Search Advocate Program Creates More Equitable Hiring Process

February 14, 2022

What happens when a job description is too specific, too vague, or relies on assumptions about what counts as meeting the qualifications? The pool of candidates might shrink and become less diverse. In an effort to refine its search and hire process and become an equitable people-centered employer of choice, CU Denver is piloting a new search advocate program. The role of a search advocate is to advance inclusive excellence by asking questions to help search committee members test their thinking, identify and promote practices that advance equity, access and inclusion, and minimize the impacts of cognitive and structural biases. 

Amy Ferrell

Two search advocates in the first cohort are Amy Ferrell, PhD, associate professor of special education in the School of Education & Human Development, who is serving on the search committee for the new dean of SEHD, and James Speed, policy coordinator for the Office for Diversity, Equity and Inclusion, who is serving on the search committee for the assistant vice chancellor for research. In 2020, they took a required 16-hour training, hosted by the CU System DEI Office and led by Oregon State University, which has trained more than 800 of its faculty and staff on research-based, best practices for equitable hiring processes. Search advocates play a vital role throughout the search processes in position development and job posting, recruitment, screening, interviews, references, evaluation, and onboarding. Often, these members serve as external or non-voting members of the committee in order to help maintain impartiality. 

“The idea is to broaden the candidate pool and screen people in rather than out,” said Ferrell, whose research centers on diversity, equity, inclusion, and power within systems. She added, “Inclusion doesn’t resolve power imbalances, though. We have to take care of people after they get here, so this is one small way to check the status quo within our systems.” 

James Speed

Speed said search advocates help committees avoid groupthink and personal biases. “When someone says an individual is a ‘great fit’ for a position, we are asking the committee to explore what exactly that means,” Speed said. “It creates a common understanding and language, and creates a space where everyone on a search committee feels comfortable contributing.” 
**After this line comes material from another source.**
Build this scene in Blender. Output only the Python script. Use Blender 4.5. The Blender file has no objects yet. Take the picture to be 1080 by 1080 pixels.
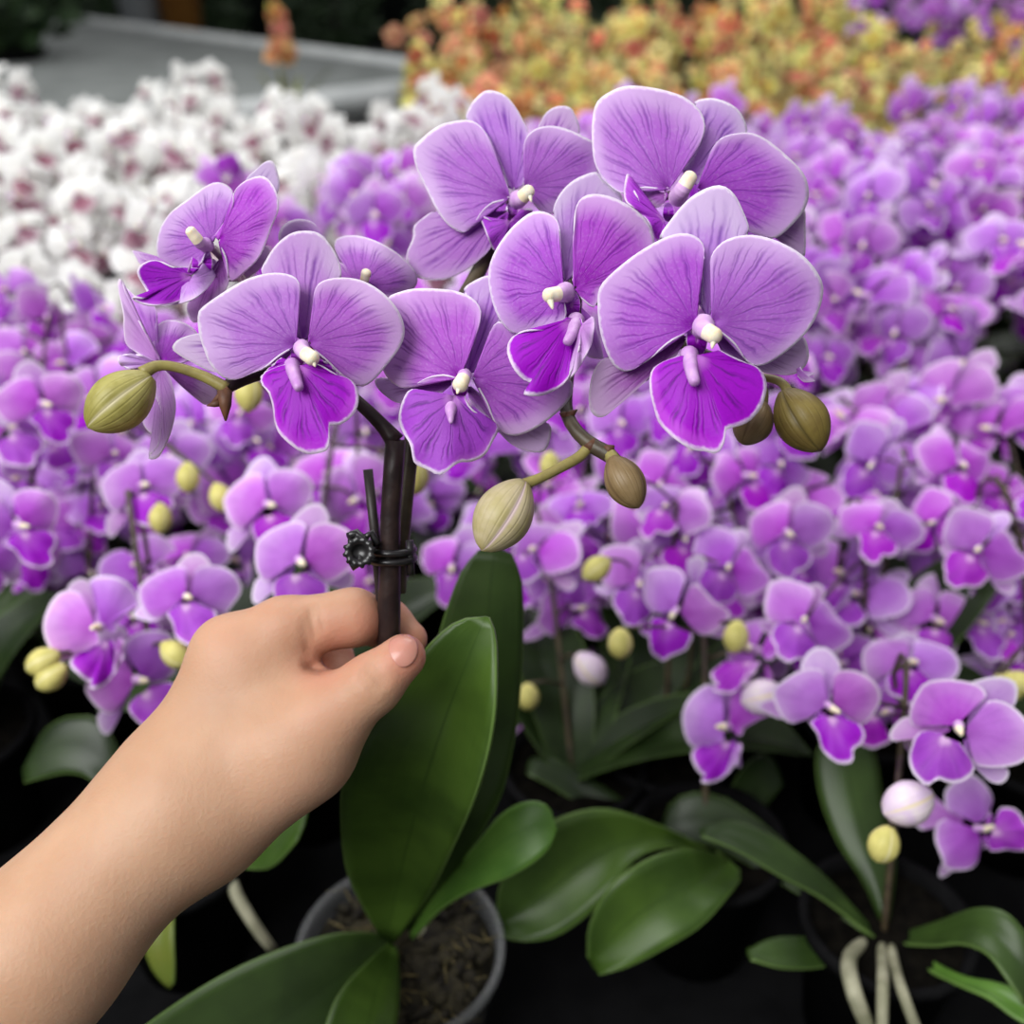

The CU system is partnering with Oregon State University for three years and will host search advocate training twice a year. To date, 59 individuals across the system have received the training. Ferrell would like to see staff search advocates serving on faculty searches to “practice what we preach” and value others’ expertise regardless of rank or position. Those who are interested in becoming a search advocate should contact their supervisors, who will in turn receive a call from the Office of the Provost and Office for DEI when the next staff and faculty cohorts are to be trained in the coming year. Those involved in the program agree that this work is necessary for CU Denver to become an equity-serving institution that prioritizes diversity and inclusion in how it reimagines the workforce needed to serve an increasingly diverse student population and body of knowledge in a globally connected world.  

“Diverse talent hires happen because our search committees and the hiring managers live out an equity mindset long before the job description is even posted. What kind of institution do we want to become is written in our 2030 Strategic Plan, and the search advocate program is but one on-ramp in the journey,” said Vice Chancellor for Diversity, Equity, and Inclusion Antonio Farias. “We are working with researched, effective practices. If we get it right, everyone wins.”